### Exercise
The lines from the top of the material below through the line containing "from mathutils import Vector, Matrix" are to be printed exactly, with pictures omitted.
━━━ Information provided ━━━
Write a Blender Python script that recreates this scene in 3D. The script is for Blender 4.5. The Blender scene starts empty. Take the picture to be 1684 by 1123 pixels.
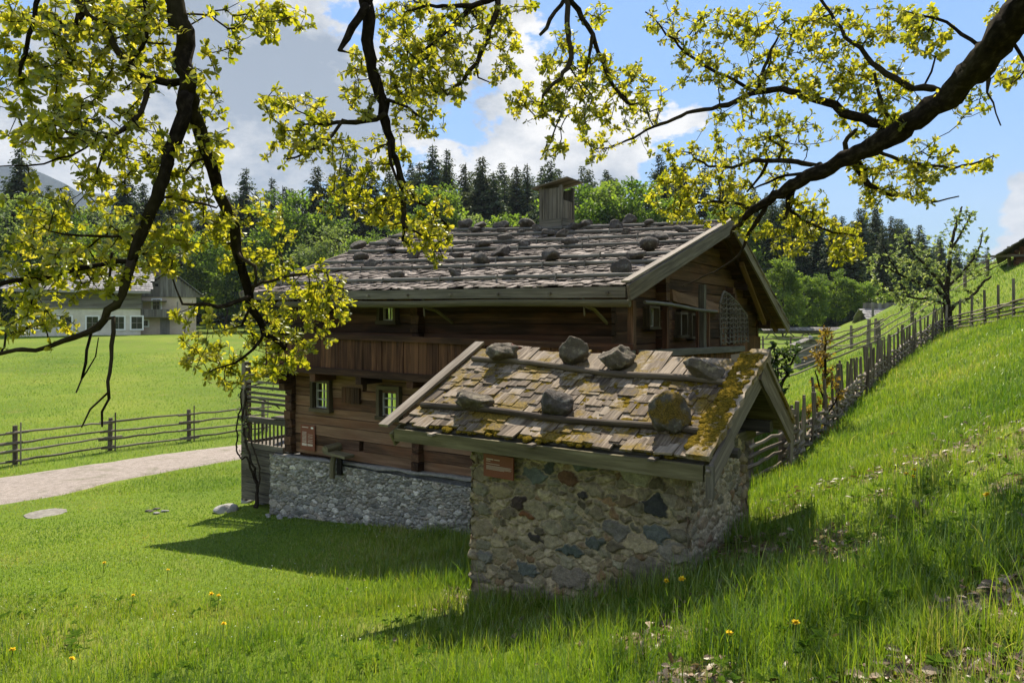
import bpy, bmesh, math, random
import numpy as np
from mathutils import Vector, Matrix

R = math.radians
rng = np.random.default_rng(11)
random.seed(5)
C = bpy.context.scene.collection

# ------------------------------------------------------------------ lens of the photograph (24 mm, eye at the origin)
FPX, CX, HY = 1127.0, 842.0, 525.0
def P(px, py, Y):
    return np.array([(px - CX) / FPX * Y, Y, (HY - py) / FPX * Y])

# ------------------------------------------------------------------ noise
def _hash(ix, iy, iz, seed):
    n = (ix * 374761393 + iy * 668265263 + iz * 1274126177 + seed * 974634777) & 0x7fffffff
    n = ((n ^ (n >> 13)) * 1274126177) & 0x7fffffff
    n = (n ^ (n >> 16)) & 0x7fffffff
    return n / float(0x7fffffff)
def vnoise(p, seed=0):
    p = np.asarray(p, float)
    i = np.floor(p).astype(np.int64); f = p - i; f = f * f * (3 - 2 * f)
    out = 0
    for dx in (0, 1):
        wx = f[..., 0] if dx else 1 - f[..., 0]
        for dy in (0, 1):
            wy = f[..., 1] if dy else 1 - f[..., 1]
            for dz in (0, 1):
                wz = f[..., 2] if dz else 1 - f[..., 2]
                out = out + wx * wy * wz * _hash(i[..., 0] + dx, i[..., 1] + dy, i[..., 2] + dz, seed)
    return out
def fbm(p, seed=0, octv=4):
    p = np.asarray(p, float); s = 0; a = 0.5; t = 0
    for k in range(octv):
        s = s + a * vnoise(p * 2 ** k, seed + k * 17); t += a; a *= 0.5
    return s / t
def fbm2(x, y, seed=0, octv=4):
    x = np.asarray(x, float)
    return fbm(np.stack([x, np.asarray(y, float), np.full(x.shape, 0.37)], -1), seed, octv)
def sstep(a, b, x):
    t = np.clip((np.asarray(x, float) - a) / (b - a), 0, 1)
    return t * t * (3 - 2 * t)
def nrm(v):
    v = np.asarray(v, float)
    return v / (np.linalg.norm(v, axis=-1, keepdims=True) + 1e-12)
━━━
### Answer to the task
Write a Blender Python script that recreates this scene in 3D. The script is for Blender 4.5. The Blender scene starts empty. Take the picture to be 1684 by 1123 pixels.
import bpy, bmesh, math, random
import numpy as np
from mathutils import Vector, Matrix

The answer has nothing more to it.